Holiday Horror Heads
So we are at the end of week one of the school holidays. The weather has been disgusting to say the least. We've all been pretty much cooped up inside with colds and when we have left to go somewhere I am met with, "Do I have to wear my jacket?" "WHY can't I wear my thongs?" "It's not FAIR!!!" Ugh....mind you my offspring haven't been too bad. They've spent a bit of time with friends, been bowling, watched a lot of TV, played the PS2 and the computer and made piles of paper mess with their crafts and scrapbooking. Not too bad so far considering....
So today I FINALLY made it to the Post Office and whilst arguing about shoes and clothes and who gets in the car first and did we have to go and why can't I buy toys and what song is on the CD player and who looked at who with a mean face and whose breath stinks and and and......and....I grabbed two Postpaks off the shelf and made my way to the teeny bench to write addresses down while being bombarded with, "Muuuuuuuuuuuuuuuuuuuuuuuuuuuum can I look at the footy stuff?"
"Yes but don't touch please" I replied to them.
"Muuuuuuum Alex keeps touching."
"No I don't it's you."
"Nahhh it's not me Mum he's dobbing on me for nothing."
"Am not"
"Are so"
And I'm biting my lip as right now I'd like to knock their heads together but instead I'm trying very hard to ignore the banter.
I ask Alex to swap my envelope for the bigger one on the shelf over there as if I leave this spot, the queue of people waiting for my bench will take my place. So he goes to the shelf and pulls down not one, but a PILE of envelopes. Grrrrrr............and they're the wrong ones and Maddy is laughing at him and he's cracking at her because she's laughing and I'm just about DONE! So I ask him to come back and stand with my purse and I'm feeling like my blood pressure is about to explode and I head over, pick up the fallen envelopes and get the right ones. I say thankyou to Alex for helping me and go back to writing my addresses. When I over hear a conversation going on behind me with a younger couple.
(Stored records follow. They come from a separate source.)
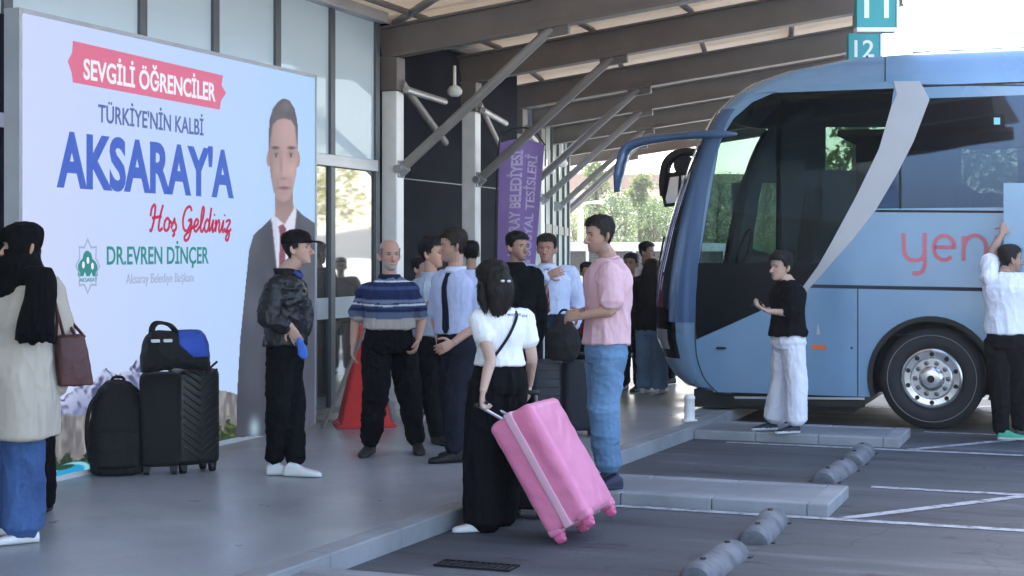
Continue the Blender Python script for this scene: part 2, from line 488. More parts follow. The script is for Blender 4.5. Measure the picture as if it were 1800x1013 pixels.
STEEL2 = M('grey_tube_steel', (.26, .24, .225), .45, .1, var=.1)
CAST = M('bracket_steel', (.40, .40, .40), .4, .5, var=.2)
FX = -.35
bl = empty('terminal_building', (FX, 10, 0), 'glass fronted bus terminal with grey mullions and dark navy end cladding', 'building')
def fy(px): return on(0, FX, px, 250)[1]
mull = [-30., -24., -18., -12., -6., 0., 3.2, 6.0, fy(12), fy(250), fy(378), fy(487), fy(583), fy(662)]
ztop, ztr = 4.06, 2.49
for i, (a, b) in enumerate(zip(mull, mull[1:])):
    MB().box((FX - .03, a + .05, ztr + .06), (FX - .01, b - .05, ztop - .06)).build('upper_pane', SKYGL, bl)
    MB().box((FX - .03, a + .05, .06), (FX - .01, b - .05, ztr - .06)).build('lower_pane', DARKGL, bl)
for y in mull[1:]:
    MB().box((FX - .09, y - .05, .0), (FX + .02, y + .045, ztop - .062), 0, .004).build('mullion', DKALU if y < 14.6 else ALU, bl)
MB().box((FX - .08, mull[0], ztr - .058), (FX + .05, mull[-1] - .06, ztr + .058), 0, .006).build('transom', ALU, bl)
MB().box((FX - .1, mull[0], ztop - .06), (FX + .10, mull[-1] + .08, ztop + .10), 0, .01).build('eaves_rail', ALU, bl)
MB().box((FX - .08, mull[0], 0.), (FX + .03, mull[-1], .058)).build('plinth_rail', DKALU, bl)
MB().box((FX - .0085, mull[-3] + .07, .93), (FX - .005, mull[-2] - .06, 1.14)).build('frosted_band', M('frosted_film', (.42, .47, .48), .5), bl)
MB().box((FX - .0085, mull[-2] + .07, .93), (FX - .005, mull[-1] - .06, 1.14)).build('frosted_band', bpy.data.materials['frosted_film'], bl)
MB().box((-9, mull[0], .0), (-3, 15.1, ztop + .1)).box((-3.001, 15.02, .0), (FX - .1, 15.12, ztop)).build('inner_wall', NAVY, bl)
MB().box((-1.05, 15.14, 0), (-.9, 20.2, 4.12)).box((-9, 15.14, 0), (-1.06, 20.2, 4.6)).build('navy_wall', NAVY, bl)
for z in (2.45,): MB().box((-.90, 15.2, z), (-.897, 20.2, z + .012)).build('cladding_joint', DKALU, bl)
MB().box((FX + .025, fy(-60), .0), (FX + .06, fy(35), 3.22)).build('dark_panel', NAVY, bl)
MB().box((FX + .062, fy(-60), ztr - .05), (FX + .09, fy(22), ztr + .05), 0, .005).build('transom_end', ALU, bl)
MB().box((-9, mull[0], ztop + .1), (FX - .12, 20.2, ztop + .32)).build('roof', WHT, bl)

# ------------------------------------------------------------------ canopy
ROOFM = None
def roofmat():
    m, t, b = _nodes('cream_roof_sheet')
    wv = t.nodes.new('ShaderNodeTexWave'); wv.inputs['Scale'].default_value = 2.6; wv.inputs['Distortion'].default_value = .3
    wv.bands_direction = 'Y'
    co = _coord(t, 1.); t.links.new(co, wv.inputs[0])
    n = _noise(t, _coord(t, (.25, 1.8, 1)), 1.6, 5)
    t.links.new(_ramp(t, n, [(.3, (.56, .51, .45)), (.7, (.72, .67, .60))]), b.inputs['Base Color'])
    b.inputs['Roughness'].default_value = .55
    _bump(t, b, wv.outputs[0], .6, .03)
    tr = t.nodes.new('ShaderNodeBsdfTranslucent'); tr.inputs[0].default_value = (.80, .72, .62, 1)
    mx = t.nodes.new('ShaderNodeMixShader'); mx.inputs[0].default_value = .22
    t.links.new(b.outputs[0], mx.inputs[1]); t.links.new(tr.outputs[0], mx.inputs[2]); t.links.new(mx.outputs[0], t.nodes['Material Output'].inputs[0])
    return m
ROOFM = roofmat()
cn = empty('platform_canopy', (0, 17, 0), 'cream sheet canopy on taupe steel beams, pale columns and slanting tube braces', 'canopy')
frs = [(-.30, 14.86, 0.), (-.42, 17.35, .03), (-1.1, 20.8, .06), (-2.0, 24.1, .09), (-3.0, 27.8, .12), (-4.2, 31.6, .15), (-5.5, 35.4, .18)]
SLP = .126
def cp(fr, o, z):     # point of a frame: o metres out from its column, height above the sloping line
    x, y, a = fr; return np.array([x + o * math.cos(a), y + o * math.sin(a) * .0, z + SLP * o])
OUT = 5.25
rsh = []
for fr in [(-.30, -9., 0), (-.30, 5.0, 0)] + frs + [(-7., 39.5, .2)]:
    rsh.append((cp(fr, -.15, 4.10), cp(fr, OUT, 4.10)))
mb = MB()
for (a, b), (c, d) in zip(rsh, rsh[1:]):
    q = [a, b, d, c]; up = ZV * .06
    V = [*q, *(p + up for p in q)]
    mb.add(V, [[0, 1, 2, 3], [7, 6, 5, 4], [0, 4, 5, 1], [1, 5, 6, 2], [2, 6, 7, 3], [3, 7, 4, 0]])
mb.build('roof_sheet', ROOFM, cn)
def ibeam(p, q, h, wd):
    """I section from p to q: bottom flange line given, height h"""
    d = unit(q - p); s = np.cross(d, ZV); s = unit(s); u = np.cross(s, d); L = np.linalg.norm(q - p) / 2; c = (p + q) / 2
    m = MB()
    m.obox(c + u * .012, (d, s, u), (L, wd, .012)); m.obox(c + u * (h - .012), (d, s, u), (L, wd, .012)); m.obox(c + u * h / 2, (d, s, u), (L, .012, h / 2 - .0245))
    return m
for yb in (-8.8, -5, -1, 3, 7.5): ibeam(cp((-.3, yb, 0), .1, 3.66), cp((-.3, yb, 0), OUT - .1, 3.66), .34, .085).build('roof_beam', STEEL, cn)
for k, fr in enumerate(frs):
    ibeam(cp(fr, -.12, 3.66), cp(fr, OUT - .1, 3.66), .34, .085).build('roof_beam', STEEL, cn)
    x, y, a = fr
    if k < 4:
        cm = MB(); cm.box((x - .09, y - .09, 0), (x + .09, y + .09, 3.30), 0, .012); cm.build('column', WHT, cn)
        MB().box((x - .10, y - .10, 3.302), (x + .10, y + .10, 3.66), 0, .01).build('column_head', STEEL, cn)
    b0 = cp(fr, .10, 2.46); b1 = cp(fr, 1.80, 3.66)
    MB().tube([b0, b1], .052, 14).build('brace', STEEL2, cn)
    if k < 5:
        m = MB(); m.tube([b0 - (.03, .0, .03), b0 + (.05, 0, .04)], .075, 12); m.obox(b0 - np.array([.04, 0, 0]), np.eye(3), (.05, .075, .09), 0, .01)
        m.tube([b0 + (0, -.11, .0), b0 + (0, .11, 0)], .045, 10)
        m.build('brace_bracket', CAST, cn)
    m = MB(); m.obox(b1 + np.array([.02, 0, .0]), (unit((1, 0, SLP)), (0, 1, 0), (0, 0, 1)), (.17, .03, .09), 0, .01); m.build('gusset', STEEL, cn)
# purlins between the frames and short hangers
for fa, fb in zip(frs, frs[1:]):
    for o in (.35, 1.55, 2.75, 3.95, 5.1):
        A = cp(fa, o, 4.03); B = cp(fb, o, 4.03)
        MB().tube([A, B], .035, 8).build('purlin', STEEL, cn)
for o in (.35, 1.55, 2.75, 3.95):
    MB().tube([cp((-.3, 8, 0), o, 4.03), cp(frs[0], o, 4.03)], .035, 8).build('purlin', STEEL, cn)
# cross braces under the eaves and the tube at the corner
for k in range(3):
    fa, fb = frs[k], frs[k + 1]
    A = cp(fa, .12, 3.10); B = cp(fb, .05, 2.62)
    m = MB(); mid = (A + B) / 2
    m.tube([cp(fa, .1, 3.38), A + (B - A) * .55 + ZV * .0], .045, 10); m.build('eaves_brace', STEEL2, cn)
    MB().tube([cp(fa, .15, 3.30), (cp(fa, .15, 3.36) + cp(fb, .1, 3.22)) / 2], .038, 10).build('eaves_brace', CAST, cn)
MB().tube([(FX + .08, 14.85, 4.03), (1.3, 13.4, 4.25)], .045, 10).build('eaves_brace', STEEL2, cn)
# small round lamps hung in the canopy
LAMPW = M('lamp_enamel', (.75, .75, .72), .35)
lp = None
for i, (px, py, d, lb) in enumerate(((799, 162, 17.6, 'round white lamp under the eaves in front of the navy wall'), (965, 300, 22.5, 'upper of the two round lamps beside the purple banner'), (988, 288, 23.2, 'round lamp under the canopy right of the purple banner'))):
    c = W(px, py, d)
    if lp is None:
        lp = empty('canopy_lamp', (0, 0, 0))
        V, F = lathe((0, 0, 0), (0, 0, 1), [(.001, -.055), (.05, -.05), (.085, -.02), (.09, .02), (.06, .06), (.02, .08), (.018, .30)], 20)
        obj('lamp_housing', V, F, LAMPW, lp, True, sharp=45); o = lp
    else: o = copy_tree(lp)
    o.location = c; tag(o, lb, 'lamp', 'round lamps under the canopy')
# bay number signs
TEAL = M('teal_sign_enamel', (.012, .30, .31), .4, var=.04); SIGNW = M('sign_white', (.80, .82, .82), .5, var=.03)
def bay_sign(txt, c, wd, hh, lb):
    e = empty('bay_sign', c - ZV * hh / 2, lb, 'bay sign', 'numbered bay signs along the canopy edge')
    U, N = RV, -FV
    MB().obox(c, (U, FV, ZV), (wd / 2, .06, hh / 2), 0, .008).build('sign_panel', TEAL, e)
    MB().obox(c - ZV * (hh / 2 + .022), (U, FV, ZV), (wd / 2, .07, .02)).obox(c + U * (wd / 2 + .013), (U, FV, ZV), (.012, .07, hh / 2)).build('sign_frame', SIGNW, e)
    L = wd * .62
    for sgn in (-1, 1):
        u = U * -sgn * -1 if sgn == 1 else -U
        u = U if sgn == 1 else -U; face = c - FV * sgn * .061
        V, F = lettering(txt, face - u * L / 2 - ZV * hh * .26, u, ZV, L, hh * .52, bold=.012)
        obj('digits', V, F, SIGNW, e)
    m = MB()
    for s in (-1, 1): m.tube([c + U * s * wd * .3 + ZV * hh / 2, c + U * s * wd * .3 + ZV * (hh / 2 + .55)], .012, 8)
    m.build('hanger', STEEL, e)
s1 = W(1538, 15, 14.0); bay_sign('11', s1, .36, .36, 'teal bay sign with white number 11')
s2 = W(1517, 87, 17.7); bay_sign('12', s2, .365, .36, 'teal bay sign with white number 12 above the bus roof')

# ------------------------------------------------------------------ video wall
sc_y0, sc_y1, sc_z0, sc_z1 = 8.44, 12.56, .04, 3.19
vw = empty('video_wall', (0, (sc_y0 + sc_y1) / 2, 0), 'large lit video wall greeting students in blue Turkish lettering', 'video wall')
def scm():
    m, t, b = _nodes('screen_light')
    b.inputs['Base Color'].default_value = (.02, .02, .02, 1); b.inputs['Roughness'].default_value = .5; b.inputs['Specular IOR Level'].default_value = .08
    tc = t.nodes.new('ShaderNodeTexCoord'); sx = t.nodes.new('ShaderNodeSeparateXYZ'); t.links.new(tc.outputs['Object'], sx.inputs[0])
    mr = t.nodes.new('ShaderNodeMapRange'); mr.inputs['From Min'].default_value = -2.06; mr.inputs['From Max'].default_value = 2.06
    t.links.new(sx.outputs['Y'], mr.inputs[0])
    t.links.new(_ramp(t, mr.outputs[0], [(0, (.60, .68, .96)), (.5, (.50, .66, .98)), (1, (.42, .64, .98))]), b.inputs['Emission Color'])
    b.inputs['Emission Strength'].default_value = 1.0 / 2 ** EXPO
    return m
MB().box((-.10, sc_y0, sc_z0), (-.002, sc_y1, sc_z1)).build('screen_panel', scm(), vw)
FRM = M('video_wall_frame', (.35, .36, .40), .4, .3); FRW = M('white_kick_strip', (.7, .71, .73), .5)
MB().box((-.12, sc_y0 - .035, .0), (.004, sc_y0 - .002, sc_z1 + .03)).box((-.12, sc_y1 + .002, .0), (.004, sc_y1 + .03, sc_z1 + .03)).box((-.12, sc_y0, sc_z1 + .002), (.004, sc_y1, sc_z1 + .03)).build('screen_frame', FRM, vw)
MB().box((-.12, sc_y0, .0), (.006, sc_y1, .038)).build('kick_strip', FRW, vw)
MB().box((-.34, sc_y0 + .3, .0), (-.13, sc_y0 + .36, 3.0)).box((-.34, sc_y1 - .36, .0), (-.13, sc_y1 - .3, 3.0)).build('support_post', DKALU, vw)
YV = np.array([0, 1.0, 0])
def sp(px, py, x=.0): p = on(0, 0.0, px, py); p[0] = x; return p
def stext(s, x0, x1, ytop, ybase, mat, bold=.0, shear=0., name='lettering', space=1., x=.003):
    a = sp(x0, ybase); b = sp(x0, ytop); c = sp(x1, ybase)
    V, F = lettering(s, (x, a[1], a[2]), YV, ZV, c[1] - a[1], b[2] - a[2], bold, shear, space)
    return obj(name, V, F, mat, vw)
def spoly(pts, mat, name, x=.0, th=.002):
    P = [sp(a, b, x) for a, b in pts]
    V, F = plate([[p + (th, 0, 0) for p in P]], (-th, 0, 0)); return obj(name, V, F, mat, vw)
C_RIB = LED('led_pink', (.72, .17, .30)); C_WH = LED('led_white', (.86, .88, .98)); C_BL = LED('led_blue', (.055, .13, .58)); C_BL2 = LED('led_steel_blue', (.10, .15, .40))
C_RED = LED('led_crimson', (.50, .03, .09)); C_GRN = LED('led_green', (.03, .26, .25)); C_GRY = LED('led_grey', (.36, .42, .62)); C_SKIN = LED('led_skin', (.44, .31, .32))
C_SUIT = LED('led_suit', (.085, .095, .13)); C_SUIT2 = LED('led_suit_shade', (.055, .062, .09)); C_HAIR = LED('led_hair', (.13, .13, .16)); C_TIE = LED('led_tie', (.22, .07, .11)); C_FEAT = LED('led_features', (.26, .18, .20))
C_MT = LED('led_mountain', (.10, .11, .27)); C_MT2 = LED('led_snow', (.36, .42, .66)); C_MT3 = LED('led_far_mountain', (.22, .26, .50)); C_TR = LED('led_trees', (.025, .055, .035)); C_RK = LED('led_rock', (.20, .20, .23)); C_PL = LED('led_pool', (.02, .34, .62)); C_PLW = LED('led_pool_white', (.30, .62, .72)); C_GR2 = LED('led_leaf', (.05, .13, .03))
spoly([(128, 72), (392, 133), (389, 150), (397, 164), (388, 178), (386, 193), (128, 145), (126, 128), (119, 108), (127, 92)], C_RIB, 'ribbon')
stext('SEVGİLİ ÖĞRENCİLER', 146, 378, 104, 138, C_WH, .022, name='lettering', x=.004)
stext('TÜRKİYE\'NİN KALBİ', 172, 357, 184, 214, C_BL2, .014)
stext('AKSARAY\'A', 99, 410, 234, 325, C_BL, .034)
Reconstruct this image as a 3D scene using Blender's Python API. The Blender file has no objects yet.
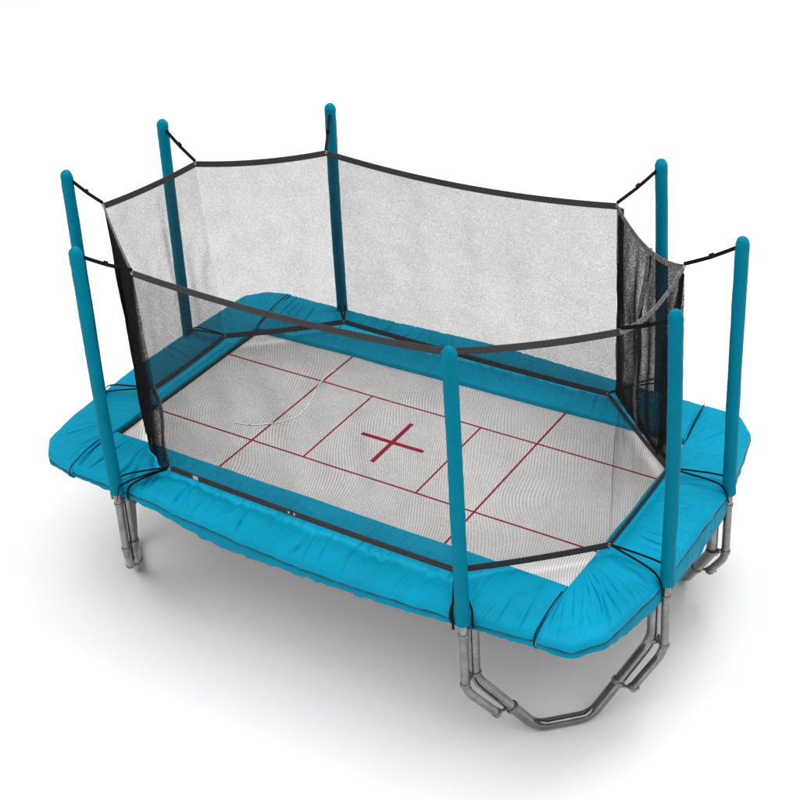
import bpy, math, random
from mathutils import Vector, Matrix, noise
random.seed(7)
sc = bpy.context.scene
Z0 = 1.315            # height of the jumping mat above the ground

# ------------------------------------------------------------ camera
cam = bpy.data.cameras.new("camera")
co = bpy.data.objects.new("camera", cam)
sc.collection.objects.link(co)
YAW, PIT, ROL, F = 0.5939, -0.4706, -0.0615, 1522.884
CX, CY = 380.332, 265.951
fw = Vector((-math.sin(YAW)*math.cos(PIT), math.cos(YAW)*math.cos(PIT), math.sin(PIT)))
r0 = Vector((math.cos(YAW), math.sin(YAW), 0)); u0 = r0.cross(fw)
rr = math.cos(ROL)*r0 + math.sin(ROL)*u0
uu = -math.sin(ROL)*r0 + math.cos(ROL)*u0
M = Matrix((rr, uu, -fw)).transposed().to_4x4()
M.translation = Vector((6.1981, -9.2051, 7.3625+Z0))
co.matrix_world = M
cam.sensor_width = 36; cam.lens = F/800*36
cam.shift_x = (400-CX)/800; cam.shift_y = -(400-CY)/800
cam.clip_end = 1000; cam.clip_start = .1
sc.camera = co

# ------------------------------------------------------------ light
w = bpy.data.worlds.new("World"); sc.world = w; w.use_nodes = True
w.node_tree.nodes["Background"].inputs[0].default_value = (1, 1, 1, 1)
w.node_tree.nodes["Background"].inputs[1].default_value = .24
sc.view_settings.view_transform = 'Standard'; sc.view_settings.look = 'None'
sc.view_settings.exposure = 0; sc.view_settings.gamma = 1
def area(name, loc, target, size, power):
    l = bpy.data.lights.new(name, 'AREA'); l.shape = 'SQUARE'; l.size = size; l.energy = power
    o = bpy.data.objects.new(name, l); sc.collection.objects.link(o)
    o.location = loc
    o.rotation_euler = (Vector(target)-Vector(loc)).to_track_quat('-Z', 'Y').to_euler()
    return o
area("overhead_softbox", (0.0, -6.0, 24.0), (0.0, -5.999, 0), 60.0, 18800)
area("soft_key", (4.0, 5.0, 14.0), (0, 0, 0), 6.0, 560)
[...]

"God you wouldn't want to smile would you?", followed by some comments about sour mothers etc. That was the woman and the man patronisingly replies with some wankish comment about how she should be kind as not everyone has so much to smile about and she replies with some comment like, "Yeah but still..." and then I realise they are talking about ME! WHAT!!!!!! The more I eavesdrop, they are talking about the incident with the envelopes and how grumpy I am.
I was so embarrassed initially. I wanted to hide but now in hindsight I want to throw a Lynette Scarvo "ARE YOU JUDGING ME?" right at them.
Excuse me? Screw YOU..I am sick, I am tired and I have spent all morning being bombarded with the endless bickering of brother and sister and constant drivel about ponies and Star Wars. I haven't had a decent sleep in weeks thanks to my snoring husband, I didn't know if there was enough money in my account to post the work off that I was posting and I've just driven the block 27 freaking times using probably $45 worth of fuel just to get a #$%^&*( car park and YOU are judging ME!!!!
Just like every other average mother in Australia I get up every morning wondering if I'll make ends meet, pick up a constant stream of dirty dishes and clothing, odd socks and pieces of rubbish. I'll be demanded on and whined at by every child I've given birth to and let's not forget by my significant other. I'll somehow manage to piss someone off inadvertently either from my immediate family, extended family, girlfriend network, workplace or total stranger. I can do that on a daily basis with little effort yet good intention.
I'll manage to feel guilty about something somewhere that isn't my fault and I'll be told by at least one family member that they don't want that for dinner. I'll forget at least one item at the supermarket and I'll be mad at myself for eating something that I shouldn't or that I didn't exercise today. I will say yes to at least one thing I mean NO to and I'll put off that something I've wanted to do for myself AGAIN! I'll forget not only something from the supermarket, but I'll also forget I was meant to be somewhere, I had to do something today or I was meant to ferry someone somewhere today. And I'll feel bad about it!
Grr......again I repeat if you are reading this Post Office rude woman - SCREW YOU! I'm doing the best I can. May you have children who leave you stretchmarked and saggy and may they be blessed with verbal diarrhea and peck you every day until your ears bleed. And my you never have a restful sleep and may other women JUDGE and berate you while you're in public. You know, in case you don't feel shitty enough about the job you're doing - BLAH!!!!! May you never think a full sentence again and may you feel like that almost equally arrogant man of yours is just like having another child.